Wednesday 30 November 2011

The Thames Super-sewer: There Must Be Another Way


This week the British government announced support for a range of new infrastructure projects designed to boost the economy. Many of these will be greeted with broad support. However one planned piece of new infrastructure that causes much consternation is the ‘Thames Tideway’ Super-sewer.

By way of explanation, the Super-sewer is required because London’s existing sewer network is (literally) full to overflowing, as it carries both sewerage and rain water in the same system. This means that every time it rains heavily, excess waste water including raw sewerage gets dumped in the Thames. Because the Thames is tidal, it can take weeks to flow downstream, making for an unpleasant and environmentally harmful body of water running through our capital. The Super-sewer that has been proposed by the region’s sewerage company, Thames Water, would prevent the overflows by adding an extra tunnel running from West London to East London where waste water could be processed. Current estimates of the cost are £4.1bn, which would be recouped by increasing the mandatory sewerage charges paid by Thames Water’s customers.

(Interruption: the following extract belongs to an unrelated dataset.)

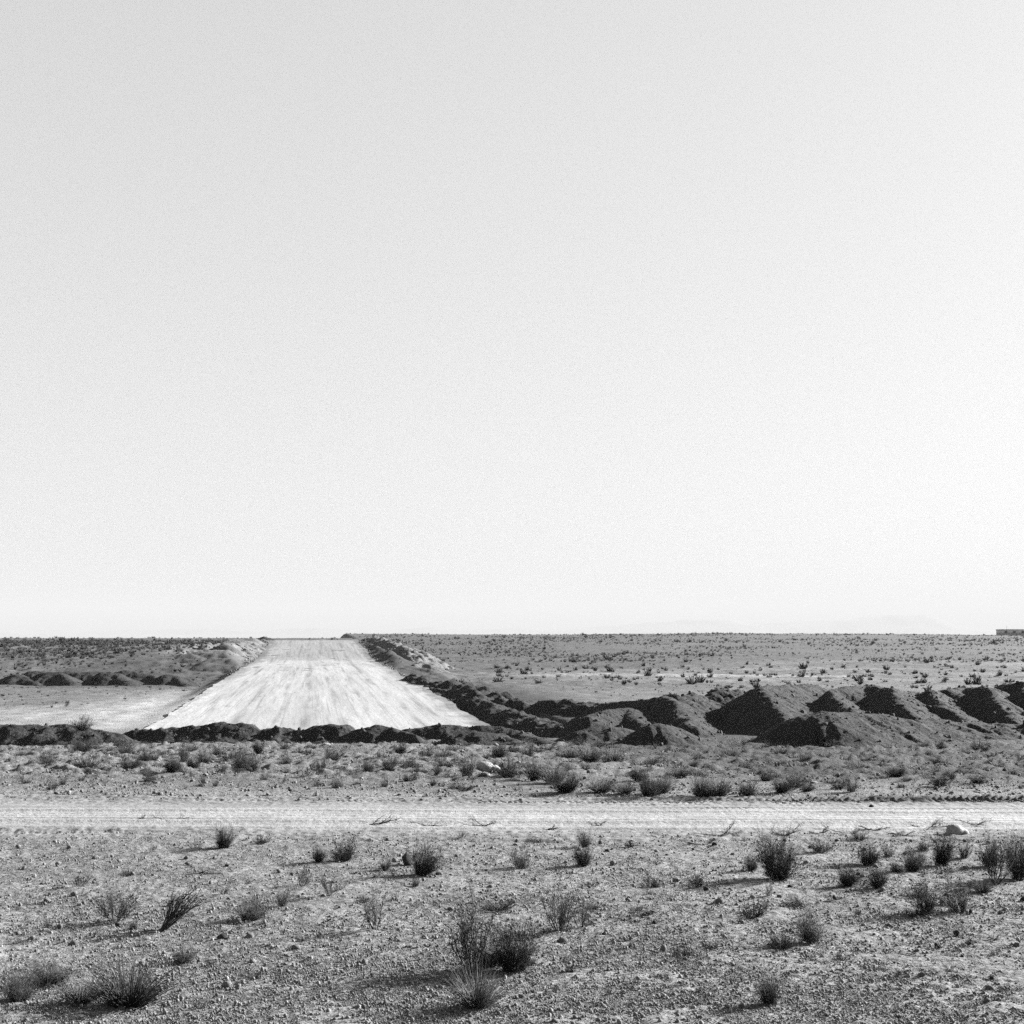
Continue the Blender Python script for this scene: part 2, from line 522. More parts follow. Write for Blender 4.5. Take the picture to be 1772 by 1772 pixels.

The scheme is described as ‘essential’ if the UK is to meet its environmental targets set by the EU. It has already been under consideration for years, but looks like it may soon get the green light. There are plenty of reasons to believe that would be a mistake. Construction work would destroy several of London’s green spaces, and worsen the already terrible congestion on the roads. The impact on residents’ bills would be dramatic. But what worries me most of all is the scale of the project, and how the risks involved in such a big project would be dealt with.


Let us imagine, hypothetically, what would happen if the project suffered major cost overruns. The likelihood of this happening is debatable, but the precedent set by another giant tunnelling project, Boston’s ‘Big Dig’ should leave us pessimistic. The Big Dig was expected to take 16 years and cost $6bn*. Instead it took 27 years and cost $22bn. In the event such a cost overrun occurred, who would be liable? In the first instance, Thames Water should be expected to shoulder the risk. But an overrun of several billion could force the company into bankruptcy. But you cannot just ‘wind up’ a utility – it delivers water to 14m people after all - and so it would likely be bailed out by the government. And so in the end the project risk would fall on Thames Water bill payers and the British taxpayers.

The contractors and project managers engaged to undertake the project would not be blind to this fact. It would set up the perverse incentive for firms to underestimate the costs initially, but not to control them properly later. This has happened before when Metronet, the Public Private Partnership tasked with upgrading parts of London’s Underground went spectacularly bust.

If a mega-project is by its nature untenable, then what are the alternatives? In my opinion, the way this question is framed could be critical in coming up with innovative solutions. When the problem is sewers overflowing, it is easy to conclude ‘we need more sewers.’ But that is like seeing congested roads and saying ‘let’s build more of them,’ an idea that was discredited first in 1962 and now by more recent research. How about finding ways to reduce the volumes that go into the sewers in the first place? Or developing micro-scale sewerage treatment plants (analogous to micro-generation) and build several hundred around London? How about finding a way to siphon rain-water into the Thames? Or increasing capacity by installing more pumps? More and better ideas like these might be discovered if the problem was opened up to wider debate in the public and in engineering departments around the world.